Question

20 graph the equation: $y = 2x + 3$

Explanation:

Step1: Identify the slope and y-intercept

The equation \( y = 2x + 3 \) is in slope - intercept form \( y=mx + b \), where \( m \) is the slope and \( b \) is the y - intercept. Here, \( m = 2=\frac{2}{1} \) and \( b = 3 \).

Step2: Plot the y - intercept

The y - intercept \( b = 3 \) means the line crosses the y - axis at the point \( (0,3) \). Locate the point \( (0,3) \) on the coordinate plane.

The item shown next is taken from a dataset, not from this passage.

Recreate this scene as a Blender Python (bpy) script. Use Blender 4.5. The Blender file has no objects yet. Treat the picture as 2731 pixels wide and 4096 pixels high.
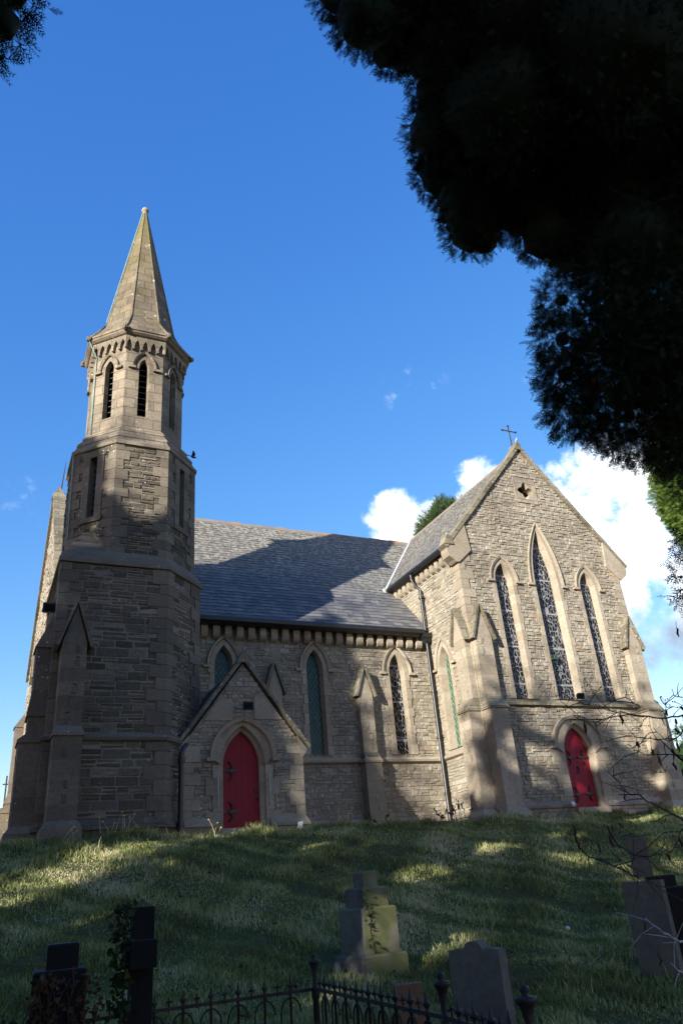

Step3: Use the slope to find another point

The slope \( m=\frac{2}{1} \) means for every 1 unit we move to the right (increase in \( x \) by 1), we move up 2 units (increase in \( y \) by 2). Starting from \( (0,3) \), if we move 1 unit to the right (to \( x = 1 \)) and 2 units up, we get to the point \( (1,3 + 2)=(1,5) \). We can also move left and down: from \( (0,3) \), moving 1 unit left ( \( x=- 1 \)) and 2 units down ( \( y = 3-2 = 1 \)) gives the point \( (-1,1) \).

Step4: Draw the line

Connect the points (e.g., \( (0,3) \), \( (1,5) \), \( (-1,1) \)) with a straight line. This line represents the graph of the equation \( y = 2x+3 \).

Answer:

The graph of \( y = 2x + 3 \) is a straight line with a y - intercept at \( (0,3) \) and a slope of 2, passing through points like \( (1,5) \) and \( (-1,1) \) (and others found using the slope - intercept form and slope properties).